Guilty at Guantanamo
David Hicks of Australia told a judge he aided a terrorist group, reports the Los Angeles Times.
My curiosity (and main reason for posting this) is to ask the question: Is this good for the Bush administration (as the article boasts) or will the confession provide more complications to the detainment and coercion processes at Guantanamo? To their [LAT's] credit, the article touches the surface of both perspectives.
Australian David Hicks pleaded guilty Monday to material support of terrorism, securing a symbolic victory for the Bush administration in the first war-crimes trial since World War II.
So first we're hearing this is a "slam dunk," a symbolic victory. Depending on their bias, one could ask why this important line comes as the first sentence in the story then trails off with little evidence to support the confession as a clear victory. Later, after many readers likely stop reading, some details are divulged:
Hicks changed his mind about entering a plea after more than four hours of pre-trial procedures in which his primary defense attorney, Marine Maj. Michael Mori, failed to persuade Kohlmann that he needed more time to prepare.
Mori was left alone at the defense table with the defendant when civilian criminal defense lawyer Joshua Dratel was barred from participating because he refused to promise to adhere to procedural rules that have yet to be defined.
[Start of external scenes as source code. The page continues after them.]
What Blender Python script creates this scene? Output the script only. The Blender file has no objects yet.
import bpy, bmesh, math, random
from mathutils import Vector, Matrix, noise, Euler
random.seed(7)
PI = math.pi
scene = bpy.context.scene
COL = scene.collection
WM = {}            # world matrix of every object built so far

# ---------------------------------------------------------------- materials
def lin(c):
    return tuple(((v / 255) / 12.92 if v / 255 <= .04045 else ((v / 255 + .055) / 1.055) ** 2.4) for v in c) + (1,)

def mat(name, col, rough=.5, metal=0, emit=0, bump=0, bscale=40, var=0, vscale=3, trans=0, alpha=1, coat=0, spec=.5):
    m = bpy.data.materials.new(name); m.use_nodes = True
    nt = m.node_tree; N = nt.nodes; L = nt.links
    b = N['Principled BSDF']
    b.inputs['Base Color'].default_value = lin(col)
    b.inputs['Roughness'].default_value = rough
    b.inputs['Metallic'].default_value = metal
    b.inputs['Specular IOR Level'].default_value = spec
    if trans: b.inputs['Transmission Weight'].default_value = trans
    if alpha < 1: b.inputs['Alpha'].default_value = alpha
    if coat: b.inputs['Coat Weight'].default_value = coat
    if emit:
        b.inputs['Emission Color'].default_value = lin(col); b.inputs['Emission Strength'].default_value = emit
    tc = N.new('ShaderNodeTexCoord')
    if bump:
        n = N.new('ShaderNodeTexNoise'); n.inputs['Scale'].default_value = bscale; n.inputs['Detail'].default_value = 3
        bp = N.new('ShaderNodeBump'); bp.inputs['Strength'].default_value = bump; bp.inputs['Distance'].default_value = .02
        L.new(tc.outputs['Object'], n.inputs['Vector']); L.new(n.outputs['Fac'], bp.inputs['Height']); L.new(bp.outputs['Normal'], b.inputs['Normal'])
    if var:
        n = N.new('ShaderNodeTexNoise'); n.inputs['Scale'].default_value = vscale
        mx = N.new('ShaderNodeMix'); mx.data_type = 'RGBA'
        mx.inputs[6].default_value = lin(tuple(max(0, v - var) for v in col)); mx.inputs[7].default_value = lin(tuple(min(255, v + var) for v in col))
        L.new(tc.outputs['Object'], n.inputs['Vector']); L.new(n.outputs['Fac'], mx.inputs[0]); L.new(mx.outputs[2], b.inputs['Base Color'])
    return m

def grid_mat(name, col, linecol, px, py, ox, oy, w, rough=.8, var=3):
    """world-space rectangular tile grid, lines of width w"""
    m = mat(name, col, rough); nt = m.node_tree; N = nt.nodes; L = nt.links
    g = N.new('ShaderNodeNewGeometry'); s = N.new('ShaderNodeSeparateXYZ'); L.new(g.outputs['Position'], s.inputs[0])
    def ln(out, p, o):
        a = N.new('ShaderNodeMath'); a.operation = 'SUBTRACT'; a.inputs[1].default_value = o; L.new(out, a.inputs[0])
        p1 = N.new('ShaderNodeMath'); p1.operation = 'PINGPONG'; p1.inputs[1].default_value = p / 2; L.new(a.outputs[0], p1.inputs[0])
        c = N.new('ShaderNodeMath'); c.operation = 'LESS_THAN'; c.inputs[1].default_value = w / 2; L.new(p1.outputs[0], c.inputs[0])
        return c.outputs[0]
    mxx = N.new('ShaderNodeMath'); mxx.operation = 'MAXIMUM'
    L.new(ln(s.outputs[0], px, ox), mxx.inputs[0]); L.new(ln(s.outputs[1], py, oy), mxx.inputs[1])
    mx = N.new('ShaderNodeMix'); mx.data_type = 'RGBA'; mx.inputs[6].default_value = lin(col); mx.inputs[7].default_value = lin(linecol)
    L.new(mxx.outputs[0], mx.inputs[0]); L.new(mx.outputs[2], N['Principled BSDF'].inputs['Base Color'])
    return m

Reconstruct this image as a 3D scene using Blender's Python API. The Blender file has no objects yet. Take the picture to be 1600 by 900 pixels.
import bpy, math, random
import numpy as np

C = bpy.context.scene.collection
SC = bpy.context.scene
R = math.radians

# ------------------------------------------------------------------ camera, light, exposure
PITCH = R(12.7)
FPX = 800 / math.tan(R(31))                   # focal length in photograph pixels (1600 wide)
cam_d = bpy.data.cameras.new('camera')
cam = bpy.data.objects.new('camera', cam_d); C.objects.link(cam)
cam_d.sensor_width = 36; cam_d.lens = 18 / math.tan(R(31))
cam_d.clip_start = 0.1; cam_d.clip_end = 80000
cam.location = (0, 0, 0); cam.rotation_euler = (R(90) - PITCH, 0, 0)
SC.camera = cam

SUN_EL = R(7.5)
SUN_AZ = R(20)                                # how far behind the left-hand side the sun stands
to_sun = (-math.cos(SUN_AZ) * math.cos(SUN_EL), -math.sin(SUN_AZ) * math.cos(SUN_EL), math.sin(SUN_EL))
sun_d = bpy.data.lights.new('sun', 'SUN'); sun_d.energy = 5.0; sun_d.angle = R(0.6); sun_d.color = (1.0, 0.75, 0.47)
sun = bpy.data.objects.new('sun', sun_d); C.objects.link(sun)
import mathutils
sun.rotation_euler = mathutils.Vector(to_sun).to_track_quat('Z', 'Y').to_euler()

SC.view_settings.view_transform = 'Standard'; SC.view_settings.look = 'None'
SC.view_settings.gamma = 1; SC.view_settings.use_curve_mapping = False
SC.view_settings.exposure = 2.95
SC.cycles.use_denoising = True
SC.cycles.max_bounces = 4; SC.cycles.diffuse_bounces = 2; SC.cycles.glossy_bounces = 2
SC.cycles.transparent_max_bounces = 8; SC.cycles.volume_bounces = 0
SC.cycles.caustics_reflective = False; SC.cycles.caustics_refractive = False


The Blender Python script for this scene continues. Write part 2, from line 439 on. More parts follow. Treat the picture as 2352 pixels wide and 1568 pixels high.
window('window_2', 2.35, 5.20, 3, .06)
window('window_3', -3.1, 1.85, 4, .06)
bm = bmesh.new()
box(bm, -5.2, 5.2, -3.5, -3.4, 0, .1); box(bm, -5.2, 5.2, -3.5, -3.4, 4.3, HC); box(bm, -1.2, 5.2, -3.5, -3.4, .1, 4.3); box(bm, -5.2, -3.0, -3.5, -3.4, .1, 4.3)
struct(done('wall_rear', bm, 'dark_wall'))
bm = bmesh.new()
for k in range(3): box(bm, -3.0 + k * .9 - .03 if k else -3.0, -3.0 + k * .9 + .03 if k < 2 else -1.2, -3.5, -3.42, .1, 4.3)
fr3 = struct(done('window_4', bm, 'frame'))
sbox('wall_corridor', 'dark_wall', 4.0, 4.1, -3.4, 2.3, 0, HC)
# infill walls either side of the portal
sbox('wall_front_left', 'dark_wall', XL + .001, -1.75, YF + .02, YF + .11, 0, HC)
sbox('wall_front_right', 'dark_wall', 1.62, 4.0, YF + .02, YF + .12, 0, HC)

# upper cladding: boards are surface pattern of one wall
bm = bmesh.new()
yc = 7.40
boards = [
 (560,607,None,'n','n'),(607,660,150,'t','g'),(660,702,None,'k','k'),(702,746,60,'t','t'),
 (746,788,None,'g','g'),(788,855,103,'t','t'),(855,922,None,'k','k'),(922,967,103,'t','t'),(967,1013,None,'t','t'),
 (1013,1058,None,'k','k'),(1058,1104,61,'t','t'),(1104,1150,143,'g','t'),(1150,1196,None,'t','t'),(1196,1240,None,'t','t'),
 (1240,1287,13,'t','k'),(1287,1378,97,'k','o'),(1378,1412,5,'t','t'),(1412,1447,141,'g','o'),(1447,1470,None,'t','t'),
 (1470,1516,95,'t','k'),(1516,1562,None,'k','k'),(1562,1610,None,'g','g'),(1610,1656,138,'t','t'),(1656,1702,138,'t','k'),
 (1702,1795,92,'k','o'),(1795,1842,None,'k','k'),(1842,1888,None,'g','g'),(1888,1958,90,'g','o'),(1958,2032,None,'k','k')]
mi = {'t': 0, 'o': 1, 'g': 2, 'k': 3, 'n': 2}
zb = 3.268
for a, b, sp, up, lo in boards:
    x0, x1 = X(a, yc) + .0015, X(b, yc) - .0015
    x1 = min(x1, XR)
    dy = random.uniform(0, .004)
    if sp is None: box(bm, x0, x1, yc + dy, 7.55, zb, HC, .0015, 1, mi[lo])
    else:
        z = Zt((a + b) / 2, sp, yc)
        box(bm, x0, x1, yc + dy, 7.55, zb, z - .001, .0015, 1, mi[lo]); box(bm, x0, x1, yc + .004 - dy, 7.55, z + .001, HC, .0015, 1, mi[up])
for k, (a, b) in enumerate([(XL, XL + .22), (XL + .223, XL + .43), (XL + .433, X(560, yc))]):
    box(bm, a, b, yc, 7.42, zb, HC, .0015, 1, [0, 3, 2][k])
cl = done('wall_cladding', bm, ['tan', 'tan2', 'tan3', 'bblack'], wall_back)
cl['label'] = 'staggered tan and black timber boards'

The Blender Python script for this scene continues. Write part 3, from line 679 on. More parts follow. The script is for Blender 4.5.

"I can't sign a document that provides a blank check on my ethical obligations," Dratel told Kohlmann, saying his obligation was to his client, not to the military process. "You can't make it an all-or-nothing proposition."
Kohlmann also declined to approve a second civilian lawyer, Rebecca Snyder, on the grounds that commission rules allow civilians only if their representation incurs no expense to the U.S. government. Snyder is a Pentagon employee.
And more about Hicks' distrust of those overseeing the procedures:
Terry Hicks, the defendant's father, said his son told him during an emotional reunion in a court anteroom in the morning that he didn't trust the U.S. military forum to live up to a pledge by the Bush administration to transfer Hicks to Australian custody at the end of the proceedings.
"Will they allow him to go home?" the elder Hicks asked with deep skepticism. "They've held him for five years. Who would you trust who held you for five years?"